Equally noteworthy, are the data on variation in domestic cereal production (or the average percent variation from the mean in cereal production). As expected for countries in regions characterized by variability in rainfall, the variation in domestic cereal production is greater for these countries with extensive dryland than the regional averages. The variation in domestic cereal production, between 1992 and 2001, is 20 percent or higher in 9 countries where regional average variation from the mean range from approximately 4 percent in Asia to 7 percent in Sub-Saharan Africa.  When variation in cereal production is high, it can indicate unstable food production and thus an unpredictable food supply, especially when most of the cereal crop is consumed locally as a primary dietary mainstay.

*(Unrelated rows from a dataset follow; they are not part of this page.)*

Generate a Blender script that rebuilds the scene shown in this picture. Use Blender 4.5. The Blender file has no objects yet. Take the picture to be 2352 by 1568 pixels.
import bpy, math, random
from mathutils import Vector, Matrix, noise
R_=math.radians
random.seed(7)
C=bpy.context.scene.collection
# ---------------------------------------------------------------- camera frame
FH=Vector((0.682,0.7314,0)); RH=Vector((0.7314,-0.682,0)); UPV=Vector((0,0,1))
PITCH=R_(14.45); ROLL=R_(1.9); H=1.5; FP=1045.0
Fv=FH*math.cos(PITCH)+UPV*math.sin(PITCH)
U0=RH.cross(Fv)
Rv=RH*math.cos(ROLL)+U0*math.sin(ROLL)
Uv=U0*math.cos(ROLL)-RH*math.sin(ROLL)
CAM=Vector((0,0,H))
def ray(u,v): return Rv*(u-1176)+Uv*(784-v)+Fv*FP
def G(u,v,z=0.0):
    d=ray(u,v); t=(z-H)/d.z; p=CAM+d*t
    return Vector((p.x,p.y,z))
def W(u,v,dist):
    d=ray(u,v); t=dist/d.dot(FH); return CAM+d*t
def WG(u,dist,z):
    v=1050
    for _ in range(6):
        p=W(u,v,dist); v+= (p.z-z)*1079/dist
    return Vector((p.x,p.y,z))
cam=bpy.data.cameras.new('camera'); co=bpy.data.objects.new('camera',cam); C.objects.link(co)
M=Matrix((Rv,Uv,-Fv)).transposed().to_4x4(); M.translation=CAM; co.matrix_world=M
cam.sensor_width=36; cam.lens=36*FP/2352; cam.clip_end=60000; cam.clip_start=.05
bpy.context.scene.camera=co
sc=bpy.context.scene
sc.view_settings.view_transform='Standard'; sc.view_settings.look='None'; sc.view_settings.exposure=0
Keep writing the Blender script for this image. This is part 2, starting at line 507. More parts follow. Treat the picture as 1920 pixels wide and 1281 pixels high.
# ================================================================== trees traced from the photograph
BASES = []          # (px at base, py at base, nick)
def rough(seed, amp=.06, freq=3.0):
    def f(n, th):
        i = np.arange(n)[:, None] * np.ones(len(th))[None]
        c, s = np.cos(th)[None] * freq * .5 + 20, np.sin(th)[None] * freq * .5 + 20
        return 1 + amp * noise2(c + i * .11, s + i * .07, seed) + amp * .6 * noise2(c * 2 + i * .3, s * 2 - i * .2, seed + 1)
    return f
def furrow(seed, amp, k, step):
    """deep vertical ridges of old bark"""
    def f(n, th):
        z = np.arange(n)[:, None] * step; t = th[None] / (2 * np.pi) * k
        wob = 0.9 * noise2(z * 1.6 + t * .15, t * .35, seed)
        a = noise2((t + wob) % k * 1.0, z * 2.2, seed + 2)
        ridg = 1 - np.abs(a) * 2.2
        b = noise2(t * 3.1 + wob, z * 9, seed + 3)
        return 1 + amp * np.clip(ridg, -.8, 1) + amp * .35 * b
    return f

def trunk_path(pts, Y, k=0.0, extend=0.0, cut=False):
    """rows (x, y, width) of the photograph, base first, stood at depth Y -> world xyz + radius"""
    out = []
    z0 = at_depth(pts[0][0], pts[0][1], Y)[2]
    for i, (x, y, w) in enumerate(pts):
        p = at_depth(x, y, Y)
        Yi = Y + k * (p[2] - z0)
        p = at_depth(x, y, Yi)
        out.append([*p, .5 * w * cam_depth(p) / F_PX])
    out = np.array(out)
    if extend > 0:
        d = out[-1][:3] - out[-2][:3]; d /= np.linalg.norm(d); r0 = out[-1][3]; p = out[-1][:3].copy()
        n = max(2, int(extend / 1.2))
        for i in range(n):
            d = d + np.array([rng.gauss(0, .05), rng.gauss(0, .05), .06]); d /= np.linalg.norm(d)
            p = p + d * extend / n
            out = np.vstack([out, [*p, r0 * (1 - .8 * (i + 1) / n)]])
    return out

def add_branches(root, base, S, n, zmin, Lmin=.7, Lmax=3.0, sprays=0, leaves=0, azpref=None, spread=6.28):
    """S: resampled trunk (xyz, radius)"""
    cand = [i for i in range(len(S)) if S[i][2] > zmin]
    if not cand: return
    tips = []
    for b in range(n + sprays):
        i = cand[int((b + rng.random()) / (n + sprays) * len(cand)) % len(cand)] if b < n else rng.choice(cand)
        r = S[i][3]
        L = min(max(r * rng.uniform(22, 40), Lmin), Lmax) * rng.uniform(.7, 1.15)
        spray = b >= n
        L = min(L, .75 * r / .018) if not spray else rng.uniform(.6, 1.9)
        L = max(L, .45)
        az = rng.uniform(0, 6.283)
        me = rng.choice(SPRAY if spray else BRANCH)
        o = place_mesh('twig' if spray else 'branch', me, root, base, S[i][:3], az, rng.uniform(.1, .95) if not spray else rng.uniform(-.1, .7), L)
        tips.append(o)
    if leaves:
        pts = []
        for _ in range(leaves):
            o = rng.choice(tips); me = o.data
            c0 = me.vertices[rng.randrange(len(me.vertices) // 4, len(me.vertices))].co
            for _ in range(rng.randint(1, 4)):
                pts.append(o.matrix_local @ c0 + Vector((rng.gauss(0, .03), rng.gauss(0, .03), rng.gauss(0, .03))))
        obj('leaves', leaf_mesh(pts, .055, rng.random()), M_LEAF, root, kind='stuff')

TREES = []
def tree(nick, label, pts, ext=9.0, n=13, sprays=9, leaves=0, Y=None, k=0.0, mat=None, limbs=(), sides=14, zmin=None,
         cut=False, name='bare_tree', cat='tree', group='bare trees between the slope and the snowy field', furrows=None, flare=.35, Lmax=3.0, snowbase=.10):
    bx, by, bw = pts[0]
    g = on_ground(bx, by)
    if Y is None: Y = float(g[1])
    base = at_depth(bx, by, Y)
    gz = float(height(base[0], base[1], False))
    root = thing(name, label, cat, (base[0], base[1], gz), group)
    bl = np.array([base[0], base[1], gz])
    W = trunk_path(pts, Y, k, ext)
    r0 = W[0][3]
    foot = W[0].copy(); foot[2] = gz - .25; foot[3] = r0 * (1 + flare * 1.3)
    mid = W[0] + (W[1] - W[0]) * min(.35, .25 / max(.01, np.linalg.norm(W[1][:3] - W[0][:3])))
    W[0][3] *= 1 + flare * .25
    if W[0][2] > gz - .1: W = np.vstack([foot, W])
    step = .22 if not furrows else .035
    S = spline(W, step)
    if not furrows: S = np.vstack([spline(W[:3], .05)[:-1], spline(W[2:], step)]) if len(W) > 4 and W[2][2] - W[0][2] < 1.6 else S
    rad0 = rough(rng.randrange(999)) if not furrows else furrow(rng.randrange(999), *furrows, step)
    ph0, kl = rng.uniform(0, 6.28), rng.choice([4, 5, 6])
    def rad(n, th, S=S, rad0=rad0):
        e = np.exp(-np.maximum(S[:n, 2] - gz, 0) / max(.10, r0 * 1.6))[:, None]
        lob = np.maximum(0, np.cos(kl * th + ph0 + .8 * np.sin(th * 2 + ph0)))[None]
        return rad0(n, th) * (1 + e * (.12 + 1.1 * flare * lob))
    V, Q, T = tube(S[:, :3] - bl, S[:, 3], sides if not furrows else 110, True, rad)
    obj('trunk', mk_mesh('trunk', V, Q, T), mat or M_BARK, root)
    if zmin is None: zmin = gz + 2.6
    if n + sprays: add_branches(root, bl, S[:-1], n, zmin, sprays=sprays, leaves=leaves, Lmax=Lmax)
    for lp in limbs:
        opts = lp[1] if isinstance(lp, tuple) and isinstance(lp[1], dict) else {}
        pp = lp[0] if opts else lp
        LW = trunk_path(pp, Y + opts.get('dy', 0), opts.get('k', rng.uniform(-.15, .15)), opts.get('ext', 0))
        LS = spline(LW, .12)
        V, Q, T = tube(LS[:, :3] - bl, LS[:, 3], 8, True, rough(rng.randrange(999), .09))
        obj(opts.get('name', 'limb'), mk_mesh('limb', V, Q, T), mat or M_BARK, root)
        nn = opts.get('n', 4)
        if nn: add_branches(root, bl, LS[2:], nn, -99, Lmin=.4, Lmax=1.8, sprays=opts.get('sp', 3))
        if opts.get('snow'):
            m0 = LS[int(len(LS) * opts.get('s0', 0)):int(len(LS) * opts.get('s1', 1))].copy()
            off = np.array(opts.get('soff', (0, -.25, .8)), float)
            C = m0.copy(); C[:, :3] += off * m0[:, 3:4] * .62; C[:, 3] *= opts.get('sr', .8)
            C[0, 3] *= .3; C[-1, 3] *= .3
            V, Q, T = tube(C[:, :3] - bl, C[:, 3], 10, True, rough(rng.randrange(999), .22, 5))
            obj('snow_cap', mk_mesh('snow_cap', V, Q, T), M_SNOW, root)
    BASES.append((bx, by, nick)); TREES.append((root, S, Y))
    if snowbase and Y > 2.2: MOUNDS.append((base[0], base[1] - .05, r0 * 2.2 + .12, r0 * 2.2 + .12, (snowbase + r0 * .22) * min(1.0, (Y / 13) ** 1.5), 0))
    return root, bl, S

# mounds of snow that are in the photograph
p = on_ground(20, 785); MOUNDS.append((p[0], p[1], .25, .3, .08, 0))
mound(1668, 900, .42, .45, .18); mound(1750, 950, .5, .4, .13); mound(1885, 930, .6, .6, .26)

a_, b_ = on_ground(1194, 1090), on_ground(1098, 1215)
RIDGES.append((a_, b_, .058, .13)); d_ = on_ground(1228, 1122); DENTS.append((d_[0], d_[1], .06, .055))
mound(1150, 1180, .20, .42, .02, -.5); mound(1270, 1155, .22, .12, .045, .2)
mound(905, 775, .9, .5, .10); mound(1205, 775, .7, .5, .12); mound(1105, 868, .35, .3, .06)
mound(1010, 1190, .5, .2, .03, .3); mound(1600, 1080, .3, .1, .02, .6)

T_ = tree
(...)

Two additional country-level statistics suggest a more complex pattern for food production in drylands. In many of these dryland countries (10 of 17), in the year 2000, net trade of cereals as a percent of consumption (including food aid), were at or above their respective regional averages. In addition, as a potential indicator of whether a country has achieved sufficient food security to keep its population healthy, the values for average daily per capita calorie supply show that more than half of the countries are above average.  Thus, below average cereal crop yields and high variability in cereal production characterize these dryland countries, but there are exceptions and some countries appear to be able to produce sufficient food to support local populations.

Another measure of potential food production in drylands is the amount of land under irrigation. When compared to their respective regional averages, for the year 1999, half of the 17 dryland countries were below average in irrigated land as a percent of cropland. Sub-Saharan Africa had a very low regional average, but the five dryland countries within this regional all still fall below this low average. Additional countries with very low irrigated land in relation to total cropland include Kazakhstan and Tunisia.